● Exercise task
Word for word, copy all the data and drop the pictures.

● Dataset excerpt
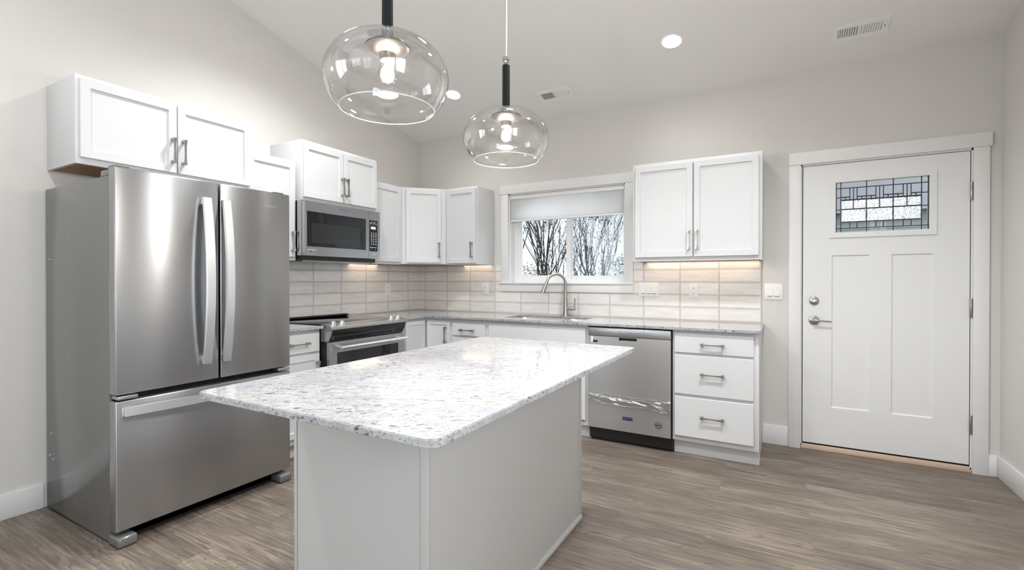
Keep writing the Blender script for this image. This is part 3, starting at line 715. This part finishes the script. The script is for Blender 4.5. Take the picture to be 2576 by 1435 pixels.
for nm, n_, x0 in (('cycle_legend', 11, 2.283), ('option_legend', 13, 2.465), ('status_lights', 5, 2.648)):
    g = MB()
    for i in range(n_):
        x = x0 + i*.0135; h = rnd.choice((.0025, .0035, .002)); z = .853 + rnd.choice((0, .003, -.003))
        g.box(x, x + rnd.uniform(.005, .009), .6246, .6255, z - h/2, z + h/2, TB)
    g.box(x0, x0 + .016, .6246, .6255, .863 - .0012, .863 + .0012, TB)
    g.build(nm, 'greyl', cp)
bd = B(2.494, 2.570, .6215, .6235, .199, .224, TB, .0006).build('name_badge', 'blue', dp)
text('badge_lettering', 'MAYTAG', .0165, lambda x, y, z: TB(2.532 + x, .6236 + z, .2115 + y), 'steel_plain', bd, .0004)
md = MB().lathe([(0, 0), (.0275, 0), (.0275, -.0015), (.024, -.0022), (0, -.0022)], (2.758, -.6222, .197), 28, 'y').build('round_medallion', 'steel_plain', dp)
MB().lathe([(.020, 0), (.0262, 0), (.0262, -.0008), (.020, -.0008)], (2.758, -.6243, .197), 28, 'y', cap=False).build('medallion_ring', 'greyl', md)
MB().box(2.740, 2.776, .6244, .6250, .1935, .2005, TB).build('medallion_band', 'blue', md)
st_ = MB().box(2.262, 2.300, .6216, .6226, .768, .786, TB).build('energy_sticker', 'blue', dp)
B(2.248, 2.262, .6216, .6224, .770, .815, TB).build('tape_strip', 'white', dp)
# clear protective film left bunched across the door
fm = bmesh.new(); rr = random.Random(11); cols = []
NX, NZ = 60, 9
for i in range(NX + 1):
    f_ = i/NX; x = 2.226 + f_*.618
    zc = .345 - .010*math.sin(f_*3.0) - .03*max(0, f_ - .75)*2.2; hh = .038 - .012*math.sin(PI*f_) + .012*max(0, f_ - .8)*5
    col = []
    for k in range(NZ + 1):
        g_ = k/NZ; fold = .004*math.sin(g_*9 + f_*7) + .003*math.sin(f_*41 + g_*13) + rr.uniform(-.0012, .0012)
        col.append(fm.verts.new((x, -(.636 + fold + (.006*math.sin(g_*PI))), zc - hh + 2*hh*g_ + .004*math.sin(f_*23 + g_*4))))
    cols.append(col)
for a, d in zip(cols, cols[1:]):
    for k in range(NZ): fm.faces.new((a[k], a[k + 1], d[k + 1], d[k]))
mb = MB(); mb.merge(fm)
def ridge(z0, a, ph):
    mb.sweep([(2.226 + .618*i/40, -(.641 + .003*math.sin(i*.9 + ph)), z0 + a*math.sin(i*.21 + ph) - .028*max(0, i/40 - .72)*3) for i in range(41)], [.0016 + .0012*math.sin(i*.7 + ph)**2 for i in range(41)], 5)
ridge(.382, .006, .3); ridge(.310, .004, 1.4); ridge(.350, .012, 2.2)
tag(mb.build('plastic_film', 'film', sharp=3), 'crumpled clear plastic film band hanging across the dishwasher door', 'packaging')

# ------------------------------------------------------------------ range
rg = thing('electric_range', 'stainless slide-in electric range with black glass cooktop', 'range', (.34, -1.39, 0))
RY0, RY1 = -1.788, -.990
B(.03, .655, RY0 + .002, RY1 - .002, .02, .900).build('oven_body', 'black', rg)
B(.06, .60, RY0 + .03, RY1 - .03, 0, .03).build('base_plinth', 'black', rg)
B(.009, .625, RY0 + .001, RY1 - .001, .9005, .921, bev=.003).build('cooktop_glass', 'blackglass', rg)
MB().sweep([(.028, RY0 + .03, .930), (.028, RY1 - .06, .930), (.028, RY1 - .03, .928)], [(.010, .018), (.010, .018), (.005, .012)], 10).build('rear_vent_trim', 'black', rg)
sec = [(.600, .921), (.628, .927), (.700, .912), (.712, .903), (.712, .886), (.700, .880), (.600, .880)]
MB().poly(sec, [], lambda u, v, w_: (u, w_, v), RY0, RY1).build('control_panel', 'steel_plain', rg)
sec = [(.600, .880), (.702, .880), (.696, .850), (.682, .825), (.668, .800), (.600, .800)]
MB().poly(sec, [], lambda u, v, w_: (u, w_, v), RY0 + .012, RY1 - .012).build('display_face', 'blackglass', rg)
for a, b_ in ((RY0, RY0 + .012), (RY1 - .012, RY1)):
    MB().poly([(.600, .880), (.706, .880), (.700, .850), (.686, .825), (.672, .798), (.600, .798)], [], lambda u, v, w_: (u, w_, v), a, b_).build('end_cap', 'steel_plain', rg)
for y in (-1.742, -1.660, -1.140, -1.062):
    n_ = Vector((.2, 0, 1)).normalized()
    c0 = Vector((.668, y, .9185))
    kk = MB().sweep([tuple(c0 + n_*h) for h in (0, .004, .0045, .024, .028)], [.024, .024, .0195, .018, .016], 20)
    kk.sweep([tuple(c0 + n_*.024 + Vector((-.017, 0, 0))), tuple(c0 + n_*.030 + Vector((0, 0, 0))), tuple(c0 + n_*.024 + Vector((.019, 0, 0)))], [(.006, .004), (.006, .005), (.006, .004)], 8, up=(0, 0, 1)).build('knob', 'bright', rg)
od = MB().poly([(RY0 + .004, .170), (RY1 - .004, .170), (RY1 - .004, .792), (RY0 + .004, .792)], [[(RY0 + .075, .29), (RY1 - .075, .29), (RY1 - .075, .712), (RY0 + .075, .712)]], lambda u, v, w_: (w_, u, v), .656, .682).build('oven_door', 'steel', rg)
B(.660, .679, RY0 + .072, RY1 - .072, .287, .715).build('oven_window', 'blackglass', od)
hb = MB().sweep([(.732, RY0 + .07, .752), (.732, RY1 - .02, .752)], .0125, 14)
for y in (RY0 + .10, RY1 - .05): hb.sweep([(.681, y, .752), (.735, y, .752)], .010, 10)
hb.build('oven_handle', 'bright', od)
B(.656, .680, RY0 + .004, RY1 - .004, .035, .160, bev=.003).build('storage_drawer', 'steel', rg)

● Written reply
Keep writing the Blender script for this image. This is part 3, starting at line 715. This part finishes the script. The script is for Blender 4.5. Take the picture to be 2576 by 1435 pixels.
for nm, n_, x0 in (('cycle_legend', 11, 2.283), ('option_legend', 13, 2.465), ('status_lights', 5, 2.648)):
    g = MB()
    for i in range(n_):
        x = x0 + i*.0135; h = rnd.choice((.0025, .0035, .002)); z = .853 + rnd.choice((0, .003, -.003))
        g.box(x, x + rnd.uniform(.005, .009), .6246, .6255, z - h/2, z + h/2, TB)
    g.box(x0, x0 + .016, .6246, .6255, .863 - .0012, .863 + .0012, TB)
    g.build(nm, 'greyl', cp)
bd = B(2.494, 2.570, .6215, .6235, .199, .224, TB, .0006).build('name_badge', 'blue', dp)
text('badge_lettering', 'MAYTAG', .0165, lambda x, y, z: TB(2.532 + x, .6236 + z, .2115 + y), 'steel_plain', bd, .0004)
md = MB().lathe([(0, 0), (.0275, 0), (.0275, -.0015), (.024, -.0022), (0, -.0022)], (2.758, -.6222, .197), 28, 'y').build('round_medallion', 'steel_plain', dp)
MB().lathe([(.020, 0), (.0262, 0), (.0262, -.0008), (.020, -.0008)], (2.758, -.6243, .197), 28, 'y', cap=False).build('medallion_ring', 'greyl', md)
MB().box(2.740, 2.776, .6244, .6250, .1935, .2005, TB).build('medallion_band', 'blue', md)
st_ = MB().box(2.262, 2.300, .6216, .6226, .768, .786, TB).build('energy_sticker', 'blue', dp)
B(2.248, 2.262, .6216, .6224, .770, .815, TB).build('tape_strip', 'white', dp)
# clear protective film left bunched across the door
fm = bmesh.new(); rr = random.Random(11); cols = []
NX, NZ = 60, 9
for i in range(NX + 1):
    f_ = i/NX; x = 2.226 + f_*.618
    zc = .345 - .010*math.sin(f_*3.0) - .03*max(0, f_ - .75)*2.2; hh = .038 - .012*math.sin(PI*f_) + .012*max(0, f_ - .8)*5
    col = []
    for k in range(NZ + 1):
        g_ = k/NZ; fold = .004*math.sin(g_*9 + f_*7) + .003*math.sin(f_*41 + g_*13) + rr.uniform(-.0012, .0012)
        col.append(fm.verts.new((x, -(.636 + fold + (.006*math.sin(g_*PI))), zc - hh + 2*hh*g_ + .004*math.sin(f_*23 + g_*4))))
    cols.append(col)
for a, d in zip(cols, cols[1:]):
    for k in range(NZ): fm.faces.new((a[k], a[k + 1], d[k + 1], d[k]))
mb = MB(); mb.merge(fm)
def ridge(z0, a, ph):
    mb.sweep([(2.226 + .618*i/40, -(.641 + .003*math.sin(i*.9 + ph)), z0 + a*math.sin(i*.21 + ph) - .028*max(0, i/40 - .72)*3) for i in range(41)], [.0016 + .0012*math.sin(i*.7 + ph)**2 for i in range(41)], 5)
ridge(.382, .006, .3); ridge(.310, .004, 1.4); ridge(.350, .012, 2.2)
tag(mb.build('plastic_film', 'film', sharp=3), 'crumpled clear plastic film band hanging across the dishwasher door', 'packaging')

# ------------------------------------------------------------------ range
rg = thing('electric_range', 'stainless slide-in electric range with black glass cooktop', 'range', (.34, -1.39, 0))
RY0, RY1 = -1.788, -.990
B(.03, .655, RY0 + .002, RY1 - .002, .02, .900).build('oven_body', 'black', rg)
B(.06, .60, RY0 + .03, RY1 - .03, 0, .03).build('base_plinth', 'black', rg)
B(.009, .625, RY0 + .001, RY1 - .001, .9005, .921, bev=.003).build('cooktop_glass', 'blackglass', rg)
MB().sweep([(.028, RY0 + .03, .930), (.028, RY1 - .06, .930), (.028, RY1 - .03, .928)], [(.010, .018), (.010, .018), (.005, .012)], 10).build('rear_vent_trim', 'black', rg)
sec = [(.600, .921), (.628, .927), (.700, .912), (.712, .903), (.712, .886), (.700, .880), (.600, .880)]
MB().poly(sec, [], lambda u, v, w_: (u, w_, v), RY0, RY1).build('control_panel', 'steel_plain', rg)
sec = [(.600, .880), (.702, .880), (.696, .850), (.682, .825), (.668, .800), (.600, .800)]
MB().poly(sec, [], lambda u, v, w_: (u, w_, v), RY0 + .012, RY1 - .012).build('display_face', 'blackglass', rg)
for a, b_ in ((RY0, RY0 + .012), (RY1 - .012, RY1)):
    MB().poly([(.600, .880), (.706, .880), (.700, .850), (.686, .825), (.672, .798), (.600, .798)], [], lambda u, v, w_: (u, w_, v), a, b_).build('end_cap', 'steel_plain', rg)
for y in (-1.742, -1.660, -1.140, -1.062):
    n_ = Vector((.2, 0, 1)).normalized()
    c0 = Vector((.668, y, .9185))
    kk = MB().sweep([tuple(c0 + n_*h) for h in (0, .004, .0045, .024, .028)], [.024, .024, .0195, .018, .016], 20)
    kk.sweep([tuple(c0 + n_*.024 + Vector((-.017, 0, 0))), tuple(c0 + n_*.030 + Vector((0, 0, 0))), tuple(c0 + n_*.024 + Vector((.019, 0, 0)))], [(.006, .004), (.006, .005), (.006, .004)], 8, up=(0, 0, 1)).build('knob', 'bright', rg)
od = MB().poly([(RY0 + .004, .170), (RY1 - .004, .170), (RY1 - .004, .792), (RY0 + .004, .792)], [[(RY0 + .075, .29), (RY1 - .075, .29), (RY1 - .075, .712), (RY0 + .075, .712)]], lambda u, v, w_: (w_, u, v), .656, .682).build('oven_door', 'steel', rg)
B(.660, .679, RY0 + .072, RY1 - .072, .287, .715).build('oven_window', 'blackglass', od)
hb = MB().sweep([(.732, RY0 + .07, .752), (.732, RY1 - .02, .752)], .0125, 14)
for y in (RY0 + .10, RY1 - .05): hb.sweep([(.681, y, .752), (.735, y, .752)], .010, 10)
hb.build('oven_handle', 'bright', od)
B(.656, .680, RY0 + .004, RY1 - .004, .035, .160, bev=.003).build('storage_drawer', 'steel', rg)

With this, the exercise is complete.